Port Chalmers car park plan panned

Bill Southworth, of Dunedin, wants to see the heritage recognised at the old Sims Engineering...
Bill Southworth, of Dunedin, wants to see the heritage recognised at the old Sims Engineering building in Port Chalmers. PHOTO: PETER MCINTOSH
A heritage advocate has criticised the "very, very curious use of statistics" he says has led to a car park being costed as the default plan for the former Sims Engineering building in Port Chalmers.

Bill Southworth, chairman of the nascent Port Chalmers Foundry Charitable Trust, urged Dunedin city councillors at a public forum this week to continue remediation of the site and not to accept the WSP Opus property development feasibility study that recommends demolishing all or part of the building to make way for car parking as a "fait accompli".

"It’s a report that from our perspective seems to pre-empt things," he said. "It says that they did a survey of the residents here ... they say most people wanted car parks.
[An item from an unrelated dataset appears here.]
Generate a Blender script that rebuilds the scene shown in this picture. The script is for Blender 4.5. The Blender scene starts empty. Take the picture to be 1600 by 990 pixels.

In actual fact, 20% of those who filled something out wanted car parks."

The building could have a multi-purpose community use as an art gallery, venue, or bike rental shop, he said.

Council property services group manager David Bainbridge’s public-excluded report to the DCC in December remains so due to commercial sensitivity.

Mr Bainbridge said this week the car parking plan — costing up to $1million to create up to 54 car parks — was not the council’s ideal option.

"If we thought a car park was a great idea, we’d move ahead with that. We don’t think it’s a great idea. But we have nothing to compare it to."

The feasibility study was accompanied by a contaminated land site investigation, but the council had not costed decontaminating the site to make it suitable for community use.

"The advantage of the car park is that it encapsulates all the contamination, because you’re just tarmacking over [it] ... the site was an industrial site for well over 100 years, so it’s contaminated with not just asbestos but other nasty stuff.

"Any changes you might want to do to the building internally, in terms of seismic strengthening, you may need to dig down and again you’re running into contaminated soil there. We can’t really put a cost on what it would be to remove all the contamination ... it depends on what you use the building for."

He said the building had no heritage status with Heritage New Zealand or the council; Mr Southworth said there were no parking issues in Port Chalmers.

hamish.maclean@odt.co.nz

Comments

It's ugly, has very little historical value and is in an industrial area of town. Yet it stands as a great monument to the inefficiencies of our local government. It is a leech on ratepayers of Dunedin, slowly but surely sucking money and resources from more worthy schemes.
Like a headless chicken the council run around in circles, unable or unwilling to make a decision. A city a without a leader, without a vision and a broken down, crumbling system that needs to be torn down and rebuilt again.

The comments about ground contamination under the ex Stevenson and Cook building are unresearched and meaningless. As one who accompanied my father occasionally on night-shift constructing minesweepers during WW2, I can vouch that the floor was a typical machine-shop dirt floor with no contaminants. Who dreamt this daft idea?